SUEÑOS DESHILACHADOS

Los Sueños constituyen una obra feroz aunque no fácil dentro de la producción del genial Francisco de Quevedo. Ello significa que, por una parte, contienen material más que suficiente para vertebrar una propuesta escénica y que, por otra, la tarea, de acometerse, es ardua por cuanto precisa de ese plus que necesita un texto que no ha sido concebido para las tablas. Con sus particulares Sueños, Gerardo Vega desde la dirección y José Luis Collado desde la adaptación se meten con audacia en un jardín del que no logran salir suficientemente airosos, tal vez lastrados por dos intenciones: la de subrayar la vigencia del texto y su trasposición a la vapuleada España contemporánea, y a la vez la de aportar al público unos bocados del Quevedo más conocido y admirado por el público, en lugar de la ceñida visión del soñador atroz que también fue. Buenas intenciones, pues, que sirven de empedrado a un infierno muy gélido y muy blanco, que más recuerda a los revolucionarios espectros del ya mítico Marat-Sade de Peter Brook que a los ardorosos tormentos de las quevedescas Zahúrdas de Plutón.

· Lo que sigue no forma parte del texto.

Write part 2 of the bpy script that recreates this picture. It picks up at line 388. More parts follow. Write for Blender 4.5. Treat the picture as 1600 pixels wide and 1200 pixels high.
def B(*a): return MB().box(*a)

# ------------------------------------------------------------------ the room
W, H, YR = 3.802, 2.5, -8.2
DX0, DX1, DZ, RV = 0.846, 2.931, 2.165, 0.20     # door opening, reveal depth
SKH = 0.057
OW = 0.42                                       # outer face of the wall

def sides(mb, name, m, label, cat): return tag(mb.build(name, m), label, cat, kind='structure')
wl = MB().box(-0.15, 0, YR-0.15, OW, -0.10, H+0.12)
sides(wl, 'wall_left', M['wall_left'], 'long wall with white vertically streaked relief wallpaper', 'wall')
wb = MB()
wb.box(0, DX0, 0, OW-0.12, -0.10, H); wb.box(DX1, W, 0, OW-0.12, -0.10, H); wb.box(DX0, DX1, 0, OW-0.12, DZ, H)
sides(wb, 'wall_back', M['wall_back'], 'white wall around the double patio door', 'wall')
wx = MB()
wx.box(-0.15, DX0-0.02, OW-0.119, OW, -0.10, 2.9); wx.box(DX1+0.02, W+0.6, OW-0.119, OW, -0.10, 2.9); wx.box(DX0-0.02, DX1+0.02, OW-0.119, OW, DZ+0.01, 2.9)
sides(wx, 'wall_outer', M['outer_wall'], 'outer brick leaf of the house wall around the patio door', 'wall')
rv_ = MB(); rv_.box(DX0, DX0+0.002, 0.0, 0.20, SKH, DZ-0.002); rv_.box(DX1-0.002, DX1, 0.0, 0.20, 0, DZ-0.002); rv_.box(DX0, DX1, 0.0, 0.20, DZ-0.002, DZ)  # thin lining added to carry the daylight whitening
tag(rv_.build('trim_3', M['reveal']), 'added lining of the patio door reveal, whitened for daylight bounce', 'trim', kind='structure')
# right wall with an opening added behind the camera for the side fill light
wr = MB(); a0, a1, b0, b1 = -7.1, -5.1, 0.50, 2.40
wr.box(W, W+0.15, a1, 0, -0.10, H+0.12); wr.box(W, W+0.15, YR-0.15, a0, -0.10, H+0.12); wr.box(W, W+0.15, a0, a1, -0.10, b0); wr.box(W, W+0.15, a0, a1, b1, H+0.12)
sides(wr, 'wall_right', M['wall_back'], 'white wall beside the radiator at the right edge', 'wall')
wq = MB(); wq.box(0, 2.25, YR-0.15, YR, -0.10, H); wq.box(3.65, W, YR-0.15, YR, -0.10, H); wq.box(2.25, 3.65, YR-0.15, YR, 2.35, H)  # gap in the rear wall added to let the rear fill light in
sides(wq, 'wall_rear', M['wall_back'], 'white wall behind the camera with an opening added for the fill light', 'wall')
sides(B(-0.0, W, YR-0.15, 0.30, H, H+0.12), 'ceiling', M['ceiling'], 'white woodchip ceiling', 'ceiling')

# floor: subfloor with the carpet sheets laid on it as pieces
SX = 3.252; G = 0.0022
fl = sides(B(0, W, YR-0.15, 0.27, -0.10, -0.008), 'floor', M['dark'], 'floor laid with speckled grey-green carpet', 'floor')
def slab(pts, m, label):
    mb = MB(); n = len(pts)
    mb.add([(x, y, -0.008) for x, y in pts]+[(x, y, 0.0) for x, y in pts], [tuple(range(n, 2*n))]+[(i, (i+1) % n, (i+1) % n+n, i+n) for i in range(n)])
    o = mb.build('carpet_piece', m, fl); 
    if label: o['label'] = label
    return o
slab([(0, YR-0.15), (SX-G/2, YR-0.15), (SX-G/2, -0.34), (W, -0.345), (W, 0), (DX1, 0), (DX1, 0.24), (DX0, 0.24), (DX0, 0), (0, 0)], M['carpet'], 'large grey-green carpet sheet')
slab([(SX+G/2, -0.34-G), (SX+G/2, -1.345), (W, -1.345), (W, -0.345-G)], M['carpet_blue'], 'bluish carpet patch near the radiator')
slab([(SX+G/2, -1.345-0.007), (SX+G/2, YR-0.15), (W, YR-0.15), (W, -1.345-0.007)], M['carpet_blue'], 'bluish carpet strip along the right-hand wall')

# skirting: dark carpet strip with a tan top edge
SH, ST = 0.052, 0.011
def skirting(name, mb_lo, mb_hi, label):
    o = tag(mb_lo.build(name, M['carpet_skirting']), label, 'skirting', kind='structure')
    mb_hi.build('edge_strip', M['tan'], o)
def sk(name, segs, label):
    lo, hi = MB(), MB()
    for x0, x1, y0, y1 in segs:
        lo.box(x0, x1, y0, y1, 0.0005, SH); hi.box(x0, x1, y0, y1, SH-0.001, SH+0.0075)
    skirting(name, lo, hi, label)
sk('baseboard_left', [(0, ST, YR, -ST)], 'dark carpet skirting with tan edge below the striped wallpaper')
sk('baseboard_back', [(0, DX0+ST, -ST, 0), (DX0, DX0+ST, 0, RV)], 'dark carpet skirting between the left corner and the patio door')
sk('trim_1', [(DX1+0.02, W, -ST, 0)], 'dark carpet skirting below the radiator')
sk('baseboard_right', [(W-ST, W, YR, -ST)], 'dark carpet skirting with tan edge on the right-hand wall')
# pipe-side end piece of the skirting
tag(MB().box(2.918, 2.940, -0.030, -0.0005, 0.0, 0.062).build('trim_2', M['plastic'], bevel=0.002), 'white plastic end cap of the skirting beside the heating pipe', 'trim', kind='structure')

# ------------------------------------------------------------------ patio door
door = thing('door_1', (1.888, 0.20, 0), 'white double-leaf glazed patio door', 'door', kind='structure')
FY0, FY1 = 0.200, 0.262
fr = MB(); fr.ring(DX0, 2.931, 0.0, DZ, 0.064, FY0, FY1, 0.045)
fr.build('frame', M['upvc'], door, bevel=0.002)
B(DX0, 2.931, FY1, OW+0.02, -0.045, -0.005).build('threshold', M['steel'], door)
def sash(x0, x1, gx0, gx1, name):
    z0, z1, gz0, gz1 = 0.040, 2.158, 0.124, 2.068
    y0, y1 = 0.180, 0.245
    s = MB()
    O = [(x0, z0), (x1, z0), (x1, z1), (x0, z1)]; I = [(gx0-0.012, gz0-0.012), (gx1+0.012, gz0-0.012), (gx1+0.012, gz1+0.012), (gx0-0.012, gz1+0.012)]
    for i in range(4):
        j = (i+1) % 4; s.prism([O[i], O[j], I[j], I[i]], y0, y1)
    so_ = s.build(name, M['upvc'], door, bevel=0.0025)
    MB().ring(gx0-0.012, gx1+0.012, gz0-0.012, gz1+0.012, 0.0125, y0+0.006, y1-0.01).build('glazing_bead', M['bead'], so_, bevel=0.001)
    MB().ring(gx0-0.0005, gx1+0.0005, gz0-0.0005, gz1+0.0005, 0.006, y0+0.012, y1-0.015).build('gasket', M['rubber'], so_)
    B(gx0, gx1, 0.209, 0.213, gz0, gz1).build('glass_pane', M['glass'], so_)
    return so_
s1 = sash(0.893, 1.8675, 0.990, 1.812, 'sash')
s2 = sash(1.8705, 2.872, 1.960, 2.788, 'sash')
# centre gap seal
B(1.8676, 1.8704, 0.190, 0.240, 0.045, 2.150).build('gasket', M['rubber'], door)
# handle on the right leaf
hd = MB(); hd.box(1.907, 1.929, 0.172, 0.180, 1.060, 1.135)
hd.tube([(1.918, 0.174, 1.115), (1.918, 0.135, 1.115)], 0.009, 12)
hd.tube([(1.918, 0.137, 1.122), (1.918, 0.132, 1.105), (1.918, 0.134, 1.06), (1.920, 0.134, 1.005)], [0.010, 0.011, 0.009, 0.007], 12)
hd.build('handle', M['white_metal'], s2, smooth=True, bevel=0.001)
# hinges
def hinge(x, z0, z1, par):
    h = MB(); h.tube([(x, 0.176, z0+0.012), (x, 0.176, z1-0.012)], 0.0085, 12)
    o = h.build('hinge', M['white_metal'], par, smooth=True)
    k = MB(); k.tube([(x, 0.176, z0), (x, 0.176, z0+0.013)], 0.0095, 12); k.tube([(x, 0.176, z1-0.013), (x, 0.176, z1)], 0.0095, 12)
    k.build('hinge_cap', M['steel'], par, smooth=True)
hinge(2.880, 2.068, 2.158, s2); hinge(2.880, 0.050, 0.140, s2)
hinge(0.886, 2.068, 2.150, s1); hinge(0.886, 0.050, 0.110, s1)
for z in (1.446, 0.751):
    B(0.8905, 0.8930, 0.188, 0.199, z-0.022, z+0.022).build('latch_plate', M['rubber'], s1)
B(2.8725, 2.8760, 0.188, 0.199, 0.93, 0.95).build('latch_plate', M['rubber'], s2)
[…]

Así que el resultado de Sueños ha sido un texto largo y deshilachado en el que en realidad se entreveran pocos sueños con algún soneto, con menciones a la epístola censoria al Conde Duque de Olivares y con retazos biográficos que oscilan adelante y atrás cronológicamente, todo ello hilvanado mediante insulsos párrafos salidos de la pluma del adaptador. En suma, un cóctel de ingredientes dispares y no bien agitados, que se resiente de la ausencia de un texto menos ambicioso y también menos incoherente, más puramente teatral y mejor armado por Collado. Por lo demás, el montaje se apoya en una escenografía bien iluminada y sobria, en proyecciones de Álvaro Luna interesantes aunque distractivas, en un planteamiento cabaretero que podría haber dado más juego pero que en seguida se desinfla, y en un uso arbitrario de músicas de Monteverdi, Bach, Purcell, Bartók… cuyo espíritu dista mucho de las que colorearon aquellas jornadas del siglo áureo español.
Desde el punto de vista interpretativo hay pasajes afortunados; indiscutiblemente, las reinas de la noche fueron las mujeres, en especial Lucía Quintana (cálida Aminta) y Marta Ribera (espléndida Muerte). Juan Echanove lleva su papel a los extremos, ora tonante ora quejumbroso, en un esfuerzo evidente que el rumbo de la dirección le impone; no acabamos de creernos su errático Quevedo, pero en verdad se lo trabaja. El resto del elenco en líneas generales es satisfactorio, defendiendo con entrega sus papeles desdoblados.
Sueños nace con vocación de gran espectáculo pero se queda en el camino. Su vistosidad formal y el entusiasmo de sus actores no logran remontar la falta de solidez de un texto que podía habernos deparado un gran disfrute de haberse tejido con mayor homogeneidad y hondura.